(Scene modeling code data)
* Begin *
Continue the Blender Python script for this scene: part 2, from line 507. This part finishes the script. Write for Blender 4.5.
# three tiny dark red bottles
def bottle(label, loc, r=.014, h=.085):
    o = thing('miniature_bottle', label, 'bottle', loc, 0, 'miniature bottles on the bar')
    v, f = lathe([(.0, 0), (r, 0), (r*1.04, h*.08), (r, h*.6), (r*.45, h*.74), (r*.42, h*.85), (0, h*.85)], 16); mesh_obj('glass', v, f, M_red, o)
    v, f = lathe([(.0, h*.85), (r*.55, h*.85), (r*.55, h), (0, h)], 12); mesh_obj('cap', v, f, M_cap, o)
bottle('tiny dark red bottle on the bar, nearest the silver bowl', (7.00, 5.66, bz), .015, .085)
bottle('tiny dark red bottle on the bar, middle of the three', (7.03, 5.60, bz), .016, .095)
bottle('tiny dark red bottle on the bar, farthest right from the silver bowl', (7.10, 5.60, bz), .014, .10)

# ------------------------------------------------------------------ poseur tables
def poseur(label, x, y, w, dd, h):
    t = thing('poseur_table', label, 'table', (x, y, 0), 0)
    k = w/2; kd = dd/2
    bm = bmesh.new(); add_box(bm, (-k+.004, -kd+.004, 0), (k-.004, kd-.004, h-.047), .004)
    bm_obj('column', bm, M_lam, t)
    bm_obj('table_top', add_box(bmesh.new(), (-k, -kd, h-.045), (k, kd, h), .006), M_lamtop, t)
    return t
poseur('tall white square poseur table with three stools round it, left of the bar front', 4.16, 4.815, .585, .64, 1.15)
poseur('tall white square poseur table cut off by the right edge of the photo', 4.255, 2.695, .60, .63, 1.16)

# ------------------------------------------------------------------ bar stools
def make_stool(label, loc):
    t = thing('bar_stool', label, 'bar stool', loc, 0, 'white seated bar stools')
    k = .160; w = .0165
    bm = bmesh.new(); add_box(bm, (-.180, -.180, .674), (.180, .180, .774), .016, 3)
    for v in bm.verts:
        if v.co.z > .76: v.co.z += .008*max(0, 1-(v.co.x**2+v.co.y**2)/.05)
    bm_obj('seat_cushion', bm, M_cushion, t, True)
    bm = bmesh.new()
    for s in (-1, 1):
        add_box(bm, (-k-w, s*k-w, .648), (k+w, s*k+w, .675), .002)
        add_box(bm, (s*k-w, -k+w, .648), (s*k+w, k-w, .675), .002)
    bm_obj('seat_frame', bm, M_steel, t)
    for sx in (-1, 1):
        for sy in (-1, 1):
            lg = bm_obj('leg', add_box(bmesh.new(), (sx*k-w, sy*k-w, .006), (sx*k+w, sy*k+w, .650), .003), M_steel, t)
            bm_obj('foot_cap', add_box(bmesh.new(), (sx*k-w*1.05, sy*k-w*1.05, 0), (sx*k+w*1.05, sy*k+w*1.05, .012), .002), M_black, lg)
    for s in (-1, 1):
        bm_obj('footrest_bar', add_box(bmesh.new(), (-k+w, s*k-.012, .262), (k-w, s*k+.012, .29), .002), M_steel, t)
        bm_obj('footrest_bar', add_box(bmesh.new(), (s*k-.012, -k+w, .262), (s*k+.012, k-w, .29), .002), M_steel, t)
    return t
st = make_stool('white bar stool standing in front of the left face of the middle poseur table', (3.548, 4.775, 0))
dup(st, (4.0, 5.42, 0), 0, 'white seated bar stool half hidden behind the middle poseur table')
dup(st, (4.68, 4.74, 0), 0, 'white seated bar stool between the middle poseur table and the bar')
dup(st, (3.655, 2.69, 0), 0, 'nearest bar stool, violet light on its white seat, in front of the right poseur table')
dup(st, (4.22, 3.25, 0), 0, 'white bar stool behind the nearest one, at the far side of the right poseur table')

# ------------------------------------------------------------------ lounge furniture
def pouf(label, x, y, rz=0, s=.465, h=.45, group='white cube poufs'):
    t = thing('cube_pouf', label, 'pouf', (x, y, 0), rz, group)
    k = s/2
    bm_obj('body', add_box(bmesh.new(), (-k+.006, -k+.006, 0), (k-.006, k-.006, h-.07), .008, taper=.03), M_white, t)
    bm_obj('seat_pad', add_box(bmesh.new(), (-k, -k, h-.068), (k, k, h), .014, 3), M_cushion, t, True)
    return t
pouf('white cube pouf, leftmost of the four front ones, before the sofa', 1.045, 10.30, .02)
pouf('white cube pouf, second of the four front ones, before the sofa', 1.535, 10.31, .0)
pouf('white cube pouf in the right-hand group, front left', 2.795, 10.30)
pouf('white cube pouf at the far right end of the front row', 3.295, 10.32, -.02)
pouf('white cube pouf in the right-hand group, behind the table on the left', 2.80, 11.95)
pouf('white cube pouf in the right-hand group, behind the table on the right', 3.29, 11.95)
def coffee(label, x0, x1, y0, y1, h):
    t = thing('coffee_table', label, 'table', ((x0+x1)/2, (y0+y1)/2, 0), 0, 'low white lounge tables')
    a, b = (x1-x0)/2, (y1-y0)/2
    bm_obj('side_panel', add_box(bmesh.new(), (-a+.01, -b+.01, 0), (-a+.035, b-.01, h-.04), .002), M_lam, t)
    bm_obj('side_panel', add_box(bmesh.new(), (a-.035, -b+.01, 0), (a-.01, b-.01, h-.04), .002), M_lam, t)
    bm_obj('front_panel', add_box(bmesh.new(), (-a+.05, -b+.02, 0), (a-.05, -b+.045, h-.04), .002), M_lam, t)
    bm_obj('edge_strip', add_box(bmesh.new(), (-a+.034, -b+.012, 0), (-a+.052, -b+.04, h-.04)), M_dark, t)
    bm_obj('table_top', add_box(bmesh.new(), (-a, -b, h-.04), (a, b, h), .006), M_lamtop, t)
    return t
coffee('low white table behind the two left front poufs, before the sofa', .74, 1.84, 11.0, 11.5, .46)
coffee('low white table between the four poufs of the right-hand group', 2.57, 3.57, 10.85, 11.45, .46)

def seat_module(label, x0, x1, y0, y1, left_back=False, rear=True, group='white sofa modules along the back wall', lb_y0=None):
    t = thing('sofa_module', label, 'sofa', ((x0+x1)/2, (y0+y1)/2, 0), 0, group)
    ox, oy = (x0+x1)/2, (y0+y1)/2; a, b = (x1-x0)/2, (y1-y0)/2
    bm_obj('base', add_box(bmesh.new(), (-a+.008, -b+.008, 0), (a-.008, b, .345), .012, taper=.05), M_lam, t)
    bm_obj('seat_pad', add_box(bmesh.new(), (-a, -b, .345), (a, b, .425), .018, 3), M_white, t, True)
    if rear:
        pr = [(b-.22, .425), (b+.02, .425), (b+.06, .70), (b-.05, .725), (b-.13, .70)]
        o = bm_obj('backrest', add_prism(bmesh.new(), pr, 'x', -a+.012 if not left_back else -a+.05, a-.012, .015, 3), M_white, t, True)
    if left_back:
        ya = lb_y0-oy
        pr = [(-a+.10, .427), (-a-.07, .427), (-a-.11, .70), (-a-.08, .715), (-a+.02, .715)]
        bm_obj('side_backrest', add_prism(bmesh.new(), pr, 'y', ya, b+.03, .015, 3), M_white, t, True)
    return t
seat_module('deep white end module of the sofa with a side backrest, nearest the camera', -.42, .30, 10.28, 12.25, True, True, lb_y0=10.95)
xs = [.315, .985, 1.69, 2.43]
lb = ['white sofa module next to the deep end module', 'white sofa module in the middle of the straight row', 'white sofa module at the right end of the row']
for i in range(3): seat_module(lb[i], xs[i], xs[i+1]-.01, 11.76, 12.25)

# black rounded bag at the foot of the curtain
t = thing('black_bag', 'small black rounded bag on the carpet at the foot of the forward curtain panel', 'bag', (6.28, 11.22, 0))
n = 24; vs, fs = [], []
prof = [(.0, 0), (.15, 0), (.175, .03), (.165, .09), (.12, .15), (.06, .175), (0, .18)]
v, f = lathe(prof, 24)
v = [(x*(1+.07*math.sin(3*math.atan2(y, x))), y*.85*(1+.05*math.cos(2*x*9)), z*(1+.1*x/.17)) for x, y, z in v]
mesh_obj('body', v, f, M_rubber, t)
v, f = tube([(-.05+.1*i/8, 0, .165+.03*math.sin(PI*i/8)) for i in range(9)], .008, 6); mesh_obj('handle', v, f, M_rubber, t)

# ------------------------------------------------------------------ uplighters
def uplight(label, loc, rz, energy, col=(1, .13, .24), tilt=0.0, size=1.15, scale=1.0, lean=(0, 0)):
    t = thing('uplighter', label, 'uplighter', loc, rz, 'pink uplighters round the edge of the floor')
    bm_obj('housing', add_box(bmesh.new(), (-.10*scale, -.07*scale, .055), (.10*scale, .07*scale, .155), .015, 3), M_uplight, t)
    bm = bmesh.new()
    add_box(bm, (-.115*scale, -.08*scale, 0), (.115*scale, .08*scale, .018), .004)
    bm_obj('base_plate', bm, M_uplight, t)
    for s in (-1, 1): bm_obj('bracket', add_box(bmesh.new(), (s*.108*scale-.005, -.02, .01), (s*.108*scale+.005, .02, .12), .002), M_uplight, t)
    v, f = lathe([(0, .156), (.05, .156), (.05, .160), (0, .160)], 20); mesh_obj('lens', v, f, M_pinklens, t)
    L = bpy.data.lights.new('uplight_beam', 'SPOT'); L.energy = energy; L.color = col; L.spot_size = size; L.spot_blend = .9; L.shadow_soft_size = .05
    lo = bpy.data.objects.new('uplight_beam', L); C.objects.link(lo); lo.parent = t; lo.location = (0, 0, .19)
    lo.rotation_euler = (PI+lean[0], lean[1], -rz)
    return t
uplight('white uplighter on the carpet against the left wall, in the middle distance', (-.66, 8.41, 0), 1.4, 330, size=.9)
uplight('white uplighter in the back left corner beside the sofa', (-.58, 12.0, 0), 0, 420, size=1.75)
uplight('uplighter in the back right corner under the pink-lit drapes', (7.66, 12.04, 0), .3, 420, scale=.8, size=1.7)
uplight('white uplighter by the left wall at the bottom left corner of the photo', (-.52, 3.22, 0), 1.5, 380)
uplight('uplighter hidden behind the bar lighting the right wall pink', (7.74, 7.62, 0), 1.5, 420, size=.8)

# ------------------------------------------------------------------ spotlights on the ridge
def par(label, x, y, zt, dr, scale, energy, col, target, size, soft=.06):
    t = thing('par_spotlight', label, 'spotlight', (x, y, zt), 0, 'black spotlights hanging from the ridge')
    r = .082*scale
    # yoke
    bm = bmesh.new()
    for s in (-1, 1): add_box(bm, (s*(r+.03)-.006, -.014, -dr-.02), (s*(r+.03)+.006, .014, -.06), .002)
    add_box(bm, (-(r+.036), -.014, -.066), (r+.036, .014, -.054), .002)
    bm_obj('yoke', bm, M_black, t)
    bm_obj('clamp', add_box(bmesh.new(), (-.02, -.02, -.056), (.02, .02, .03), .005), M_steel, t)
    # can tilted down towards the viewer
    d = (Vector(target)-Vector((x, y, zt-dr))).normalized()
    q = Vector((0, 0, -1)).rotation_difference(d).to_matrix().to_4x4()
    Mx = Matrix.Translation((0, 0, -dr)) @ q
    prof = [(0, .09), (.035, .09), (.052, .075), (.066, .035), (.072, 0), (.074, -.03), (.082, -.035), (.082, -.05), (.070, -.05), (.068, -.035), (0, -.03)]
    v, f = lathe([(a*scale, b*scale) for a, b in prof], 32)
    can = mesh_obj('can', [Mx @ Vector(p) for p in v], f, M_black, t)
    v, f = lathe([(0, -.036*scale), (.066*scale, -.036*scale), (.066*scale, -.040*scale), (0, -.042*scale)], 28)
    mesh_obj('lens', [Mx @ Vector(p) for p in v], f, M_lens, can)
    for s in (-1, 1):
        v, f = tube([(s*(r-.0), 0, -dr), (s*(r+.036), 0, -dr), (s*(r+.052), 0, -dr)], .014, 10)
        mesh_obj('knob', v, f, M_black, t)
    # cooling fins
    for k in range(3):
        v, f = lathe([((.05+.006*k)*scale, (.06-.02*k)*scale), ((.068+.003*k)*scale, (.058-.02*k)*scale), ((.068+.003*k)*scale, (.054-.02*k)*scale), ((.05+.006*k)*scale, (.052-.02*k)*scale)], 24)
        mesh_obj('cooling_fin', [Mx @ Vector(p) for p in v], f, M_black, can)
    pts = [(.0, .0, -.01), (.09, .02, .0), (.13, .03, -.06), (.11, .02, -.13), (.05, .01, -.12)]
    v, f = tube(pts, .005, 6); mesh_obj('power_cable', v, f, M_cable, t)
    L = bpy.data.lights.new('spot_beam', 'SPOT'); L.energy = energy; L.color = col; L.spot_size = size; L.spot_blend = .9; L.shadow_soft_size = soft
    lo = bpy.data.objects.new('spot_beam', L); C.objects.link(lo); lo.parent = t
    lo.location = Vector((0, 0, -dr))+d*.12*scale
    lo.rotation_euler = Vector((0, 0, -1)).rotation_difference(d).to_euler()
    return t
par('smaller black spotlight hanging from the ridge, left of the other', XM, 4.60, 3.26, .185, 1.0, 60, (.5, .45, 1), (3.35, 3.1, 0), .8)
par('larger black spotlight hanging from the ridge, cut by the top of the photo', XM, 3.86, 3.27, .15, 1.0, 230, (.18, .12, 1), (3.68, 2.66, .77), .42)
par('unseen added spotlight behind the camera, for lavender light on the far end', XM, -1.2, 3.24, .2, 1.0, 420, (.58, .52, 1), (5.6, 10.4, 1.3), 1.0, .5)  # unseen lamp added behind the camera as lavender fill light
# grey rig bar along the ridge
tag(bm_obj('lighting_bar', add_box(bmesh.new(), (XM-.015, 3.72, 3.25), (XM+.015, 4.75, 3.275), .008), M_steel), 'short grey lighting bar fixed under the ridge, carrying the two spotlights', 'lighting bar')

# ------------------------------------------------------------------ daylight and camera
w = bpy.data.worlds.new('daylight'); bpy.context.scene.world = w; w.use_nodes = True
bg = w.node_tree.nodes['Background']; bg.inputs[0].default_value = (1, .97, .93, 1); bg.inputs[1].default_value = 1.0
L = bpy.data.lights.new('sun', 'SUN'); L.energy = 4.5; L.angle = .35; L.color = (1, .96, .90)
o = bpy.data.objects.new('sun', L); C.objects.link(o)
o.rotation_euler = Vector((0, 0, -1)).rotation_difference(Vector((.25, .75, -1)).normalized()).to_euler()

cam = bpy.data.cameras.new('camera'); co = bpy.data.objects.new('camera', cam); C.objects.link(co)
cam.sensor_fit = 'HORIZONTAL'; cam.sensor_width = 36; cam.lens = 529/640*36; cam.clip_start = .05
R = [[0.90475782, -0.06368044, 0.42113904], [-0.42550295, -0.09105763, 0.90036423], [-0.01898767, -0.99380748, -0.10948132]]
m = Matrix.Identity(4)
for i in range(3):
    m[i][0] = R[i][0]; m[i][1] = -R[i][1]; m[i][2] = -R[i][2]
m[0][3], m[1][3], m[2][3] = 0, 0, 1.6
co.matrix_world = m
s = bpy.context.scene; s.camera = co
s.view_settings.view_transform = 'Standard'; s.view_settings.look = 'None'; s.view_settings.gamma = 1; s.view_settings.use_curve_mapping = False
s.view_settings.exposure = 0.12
* End *
* Begin *
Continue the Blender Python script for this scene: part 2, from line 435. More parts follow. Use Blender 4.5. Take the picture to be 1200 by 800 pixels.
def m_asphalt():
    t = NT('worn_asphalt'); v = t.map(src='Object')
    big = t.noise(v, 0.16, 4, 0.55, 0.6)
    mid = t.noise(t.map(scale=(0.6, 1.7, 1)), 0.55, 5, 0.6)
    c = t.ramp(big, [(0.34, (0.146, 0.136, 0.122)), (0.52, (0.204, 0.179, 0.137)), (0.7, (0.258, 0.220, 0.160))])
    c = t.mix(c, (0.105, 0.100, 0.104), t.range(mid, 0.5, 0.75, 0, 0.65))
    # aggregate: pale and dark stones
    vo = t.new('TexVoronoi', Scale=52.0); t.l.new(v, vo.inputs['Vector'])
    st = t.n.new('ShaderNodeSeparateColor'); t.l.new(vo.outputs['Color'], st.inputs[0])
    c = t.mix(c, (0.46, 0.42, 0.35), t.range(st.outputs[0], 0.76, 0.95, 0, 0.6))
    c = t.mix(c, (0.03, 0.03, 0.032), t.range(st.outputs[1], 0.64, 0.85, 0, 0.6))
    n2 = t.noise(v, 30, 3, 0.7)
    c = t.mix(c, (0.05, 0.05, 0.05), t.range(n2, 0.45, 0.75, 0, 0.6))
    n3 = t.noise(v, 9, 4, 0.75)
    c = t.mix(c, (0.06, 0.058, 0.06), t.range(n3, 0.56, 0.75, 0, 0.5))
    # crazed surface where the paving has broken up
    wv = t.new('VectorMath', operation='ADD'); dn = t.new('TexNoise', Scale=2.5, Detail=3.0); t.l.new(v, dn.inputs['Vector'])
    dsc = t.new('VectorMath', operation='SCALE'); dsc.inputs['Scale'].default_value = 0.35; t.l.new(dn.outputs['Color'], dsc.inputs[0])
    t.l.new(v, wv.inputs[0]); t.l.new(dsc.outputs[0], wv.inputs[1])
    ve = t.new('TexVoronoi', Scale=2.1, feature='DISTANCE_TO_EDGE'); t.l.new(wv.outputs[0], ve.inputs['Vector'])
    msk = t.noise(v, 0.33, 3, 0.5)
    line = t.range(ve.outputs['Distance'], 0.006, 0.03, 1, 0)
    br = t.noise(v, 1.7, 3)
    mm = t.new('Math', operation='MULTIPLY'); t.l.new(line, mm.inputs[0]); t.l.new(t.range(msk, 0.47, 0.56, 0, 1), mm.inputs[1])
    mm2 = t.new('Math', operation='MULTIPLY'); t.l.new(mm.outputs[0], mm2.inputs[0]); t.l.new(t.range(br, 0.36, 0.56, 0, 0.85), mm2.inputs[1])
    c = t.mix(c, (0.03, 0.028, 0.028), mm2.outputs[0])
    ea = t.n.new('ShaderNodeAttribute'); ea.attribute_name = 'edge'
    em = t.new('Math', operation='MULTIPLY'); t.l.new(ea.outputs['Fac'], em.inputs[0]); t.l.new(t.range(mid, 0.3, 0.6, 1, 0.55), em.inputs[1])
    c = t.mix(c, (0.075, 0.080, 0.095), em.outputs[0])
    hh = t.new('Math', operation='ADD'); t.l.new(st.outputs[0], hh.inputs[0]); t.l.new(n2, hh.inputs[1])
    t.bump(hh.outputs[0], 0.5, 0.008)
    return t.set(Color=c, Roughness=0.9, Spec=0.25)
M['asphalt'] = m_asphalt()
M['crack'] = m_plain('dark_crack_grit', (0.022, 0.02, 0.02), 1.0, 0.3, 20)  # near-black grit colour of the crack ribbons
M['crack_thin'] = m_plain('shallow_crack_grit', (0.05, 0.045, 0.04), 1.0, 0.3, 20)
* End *
■ Given exercise
Each line from the one bearing "by 800 pixels." through the one bearing "em = t.new('Math', operation='MULTIPLY');" is to be duplicated without change; all remaining lines are to be left out.

■ Answer to the problem
Continue the Blender Python script for this scene: part 2, from line 435. More parts follow. Use Blender 4.5. Take the picture to be 1200 by 800 pixels.
def m_asphalt():
    t = NT('worn_asphalt'); v = t.map(src='Object')
    big = t.noise(v, 0.16, 4, 0.55, 0.6)
    mid = t.noise(t.map(scale=(0.6, 1.7, 1)), 0.55, 5, 0.6)
    c = t.ramp(big, [(0.34, (0.146, 0.136, 0.122)), (0.52, (0.204, 0.179, 0.137)), (0.7, (0.258, 0.220, 0.160))])
    c = t.mix(c, (0.105, 0.100, 0.104), t.range(mid, 0.5, 0.75, 0, 0.65))
    # aggregate: pale and dark stones
    vo = t.new('TexVoronoi', Scale=52.0); t.l.new(v, vo.inputs['Vector'])
    st = t.n.new('ShaderNodeSeparateColor'); t.l.new(vo.outputs['Color'], st.inputs[0])
    c = t.mix(c, (0.46, 0.42, 0.35), t.range(st.outputs[0], 0.76, 0.95, 0, 0.6))
    c = t.mix(c, (0.03, 0.03, 0.032), t.range(st.outputs[1], 0.64, 0.85, 0, 0.6))
    n2 = t.noise(v, 30, 3, 0.7)
    c = t.mix(c, (0.05, 0.05, 0.05), t.range(n2, 0.45, 0.75, 0, 0.6))
    n3 = t.noise(v, 9, 4, 0.75)
    c = t.mix(c, (0.06, 0.058, 0.06), t.range(n3, 0.56, 0.75, 0, 0.5))
    # crazed surface where the paving has broken up
    wv = t.new('VectorMath', operation='ADD'); dn = t.new('TexNoise', Scale=2.5, Detail=3.0); t.l.new(v, dn.inputs['Vector'])
    dsc = t.new('VectorMath', operation='SCALE'); dsc.inputs['Scale'].default_value = 0.35; t.l.new(dn.outputs['Color'], dsc.inputs[0])
    t.l.new(v, wv.inputs[0]); t.l.new(dsc.outputs[0], wv.inputs[1])
    ve = t.new('TexVoronoi', Scale=2.1, feature='DISTANCE_TO_EDGE'); t.l.new(wv.outputs[0], ve.inputs['Vector'])
    msk = t.noise(v, 0.33, 3, 0.5)
    line = t.range(ve.outputs['Distance'], 0.006, 0.03, 1, 0)
    br = t.noise(v, 1.7, 3)
    mm = t.new('Math', operation='MULTIPLY'); t.l.new(line, mm.inputs[0]); t.l.new(t.range(msk, 0.47, 0.56, 0, 1), mm.inputs[1])
    mm2 = t.new('Math', operation='MULTIPLY'); t.l.new(mm.outputs[0], mm2.inputs[0]); t.l.new(t.range(br, 0.36, 0.56, 0, 0.85), mm2.inputs[1])
    c = t.mix(c, (0.03, 0.028, 0.028), mm2.outputs[0])
    ea = t.n.new('ShaderNodeAttribute'); ea.attribute_name = 'edge'
    em = t.new('Math', operation='MULTIPLY'); t.l.new(ea.outputs['Fac'], em.inputs[0]); t.l.new(t.range(mid, 0.3, 0.6, 1, 0.55), em.inputs[1])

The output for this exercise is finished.